No capitalismo de plataforma, a mercadoria mais valiosa não é mais o petróleo, mas a atenção humana. É ela que sustenta os modelos de negócio baseados em publicidade, coleta de dados e vigilância comportamental. E atenção é tempo. Cada minuto diante da tela é um minuto convertido em lucro para gigantes como Google, Meta, Amazon e tantas outras.
Essa lógica não apenas consome o tempo livre, mas redefine a própria noção de tempo. O agora é fragmentado em notificações; o futuro é predito por algoritmos; o passado é armazenado em nuvens que jamais esquecem. O indivíduo perde a continuidade da experiência, vivendo em um presente perpétuo, ditado pelo ritmo das plataformas.
O resultado já se faz sentir. Crescem os índices de ansiedade, burnout digital, solidão e abandono afetivo. Relações presenciais são substituídas por interações mediadas por telas. O corpo pede descanso, mas a mente é mantida em alerta por estímulos incessantes.

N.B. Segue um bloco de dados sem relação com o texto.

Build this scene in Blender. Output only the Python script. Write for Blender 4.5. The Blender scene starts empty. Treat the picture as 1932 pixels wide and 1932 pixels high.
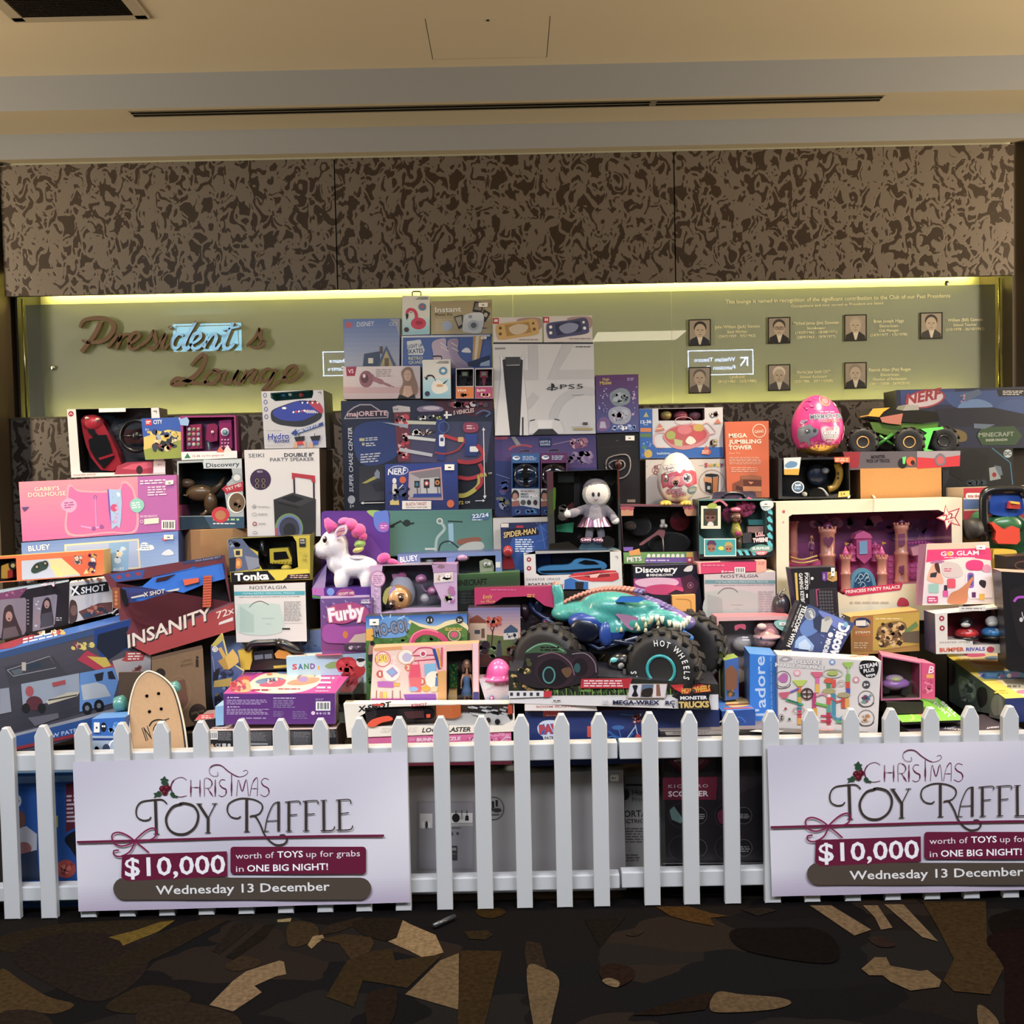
import bpy,math,random
from math import sin,cos,pi,radians,sqrt,atan2
from mathutils import Vector,Matrix
from mathutils.geometry import tessellate_polygon
C=bpy.context.scene.collection
SC=bpy.context.scene

# ------------------------------------------------------------------ camera
F_PX,CX,CY=1860.0,966.0,966.0
EYE=Vector((0,0,1.5))
PITCH,ROLL=radians(2.1),radians(1.22)
FW=Vector((0,cos(PITCH),-sin(PITCH)))
_U0,_R0=Vector((0,sin(PITCH),cos(PITCH))),Vector((1,0,0))
RT=cos(ROLL)*_R0-sin(ROLL)*_U0
UP=sin(ROLL)*_R0+cos(ROLL)*_U0
cam_d=bpy.data.cameras.new('camera')
cam_d.sensor_width=36.0
cam_d.lens=F_PX/1932*36.0
cam_d.clip_start=0.05
cam=bpy.data.objects.new('camera',cam_d)
cam.matrix_world=Matrix((
    (RT.x,UP.x,-FW.x,EYE.x),(RT.y,UP.y,-FW.y,EYE.y),
    (RT.z,UP.z,-FW.z,EYE.z),(0,0,0,1)))
C.objects.link(cam)
SC.camera=cam

# ------------------------------------------------------------------ world, exposure
SC.view_settings.view_transform='Standard'
SC.view_settings.look='None'
SC.view_settings.gamma=1.0
SC.view_settings.exposure=0.0
SC.view_settings.use_curve_mapping=False
SC.cycles.use_denoising=True
SC.cycles.max_bounces=6
SC.cycles.transparent_max_bounces=24
SC.cycles.caustics_reflective=False
SC.cycles.caustics_refractive=False
SC.cycles.sample_clamp_indirect=4.0
w=bpy.data.worlds.new('world');SC.world=w;w.use_nodes=True
w.node_tree.nodes['Background'].inputs[0].default_value=(0.55,0.62,0.8,1)
w.node_tree.nodes['Background'].inputs[1].default_value=0.05

# ------------------------------------------------------------------ lamps of the room and added fills
def area(name,loc,size,power,col,aim,spread=180):
    l=bpy.data.lights.new(name,'AREA');l.shape='RECTANGLE';l.spread=radians(spread)
    l.size,l.size_y=size;l.energy=power;l.color =col
    o=bpy.data.objects.new(name,l);o.location =loc
    d=Vector(aim)-Vector(loc)
    o.rotation_euler =d.to_track_quat('-Z','Y').to_euler()
    C.objects.link(o);return o
def spot(name,loc,power,col,aim,deg,blend,rad=0.05):
    l=bpy.data.lights.new(name,'SPOT');l.energy=power;l.color =col
    l.spot_size=radians(deg);l.spot_blend=blend;l.shadow_soft_size=rad
    o=bpy.data.objects.new(name,l);o.location =loc
    o.rotation_euler =(Vector(aim)-Vector(loc)).to_track_quat('-Z','Y').to_euler()
    C.objects.link(o);return o
# cool fill for the foyer's light, added overhead just out of view
area('foyer_fill',(-1.7,1.15,3.26),(2.4,.8),128,(0.90,0.92,1.0),(-1.7,1.7,0),128)
area('foyer_fill',(1.9,1.15,3.26),(2.4,.8),116,(0.91,0.92,1.0),(1.9,1.7,0),128)
# warm ceiling downlights above the toy stack
WARM=(1.0,0.79,0.50)
spot('ceiling_downlight',(-1.45,3.42,3.3),175,WARM,(-1.35,3.72,0.6),74,0.7)
spot('ceiling_downlight',(-0.15,3.42,3.3),135,WARM,(-0.15,3.62,0.6),52,0.8)
spot('ceiling_downlight',(1.35,3.40,3.3),285,WARM,(1.35,3.82,0.6),70,0.7)
# warm side fills, added out of view to brighten the ceiling like bounce
area('ceiling_fill',(-4.4,3.0,2.75),(.3,2.6),75,(1.0,0.83,0.58),(-.8,4.0,3.4),110)
area('ceiling_fill',(4.4,3.0,2.75),(.3,2.6),95,(1.0,0.83,0.58),(.8,4.0,3.4),110)

# ------------------------------------------------------------------ pixels to world
def ray(px,py):
    return FW+RT*((px-CX)/F_PX)+UP*((CY-py)/F_PX)
def at(px,py,Y):
    d=ray(px,py)
    return EYE+d*(Y/d.y)
def atz(px,py,z):
    d=ray(px,py)
    return EYE+d*((z-EYE.z)/d.z)
def F(*a):return list(zip(a[::2],a[1::2]))
class Pl:                     # a plane in the room
    def __init__(s,p,n):s.p,s.n =Vector(p),Vector(n).normalized()
    def hit(s,px,py,off=0.0):
        d=ray(px,py)
        t=(s.p+s.n *off-EYE).dot(s.n)/d.dot(s.n)
        return EYE+d*t
    def off(s,k):return Pl(s.p+s.n *k,s.n)
def wall(Y):return Pl((0,Y,1),(0,-1,0))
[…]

O tempo sem tempo não é ausência de horas, mas saturação delas. É viver ocupado sem saber exatamente com o quê. É perder-se em rolagens infinitas, enquanto laços reais se enfraquecem. É acreditar que se está livre, quando na verdade se está algemado a uma máquina que transforma atenção em capital.
Quando você sentir que não tem tempo, pergunte-se: o que você tem feito com ele? Mas vá além: o que as plataformas têm feito do seu tempo? Essa é a verdadeira questão.
Porque, no fim, o que está em jogo não é apenas a organização da agenda, mas a colonização da vida. O capitalismo de plataforma não quer apenas sua força de trabalho: quer sua atenção, seu desejo, sua subjetividade. Quer transformar até o silêncio em dado, até a pausa em engajamento.
Eis o risco: que nos tornemos meras mercadorias, reduzidos a cliques e interações, enquanto a vida escorre pelos dedos. A mercadoria mais valiosa do século XXI é a sua atenção. E o preço a pagar por isso pode ser nada menos do que a própria humanidade.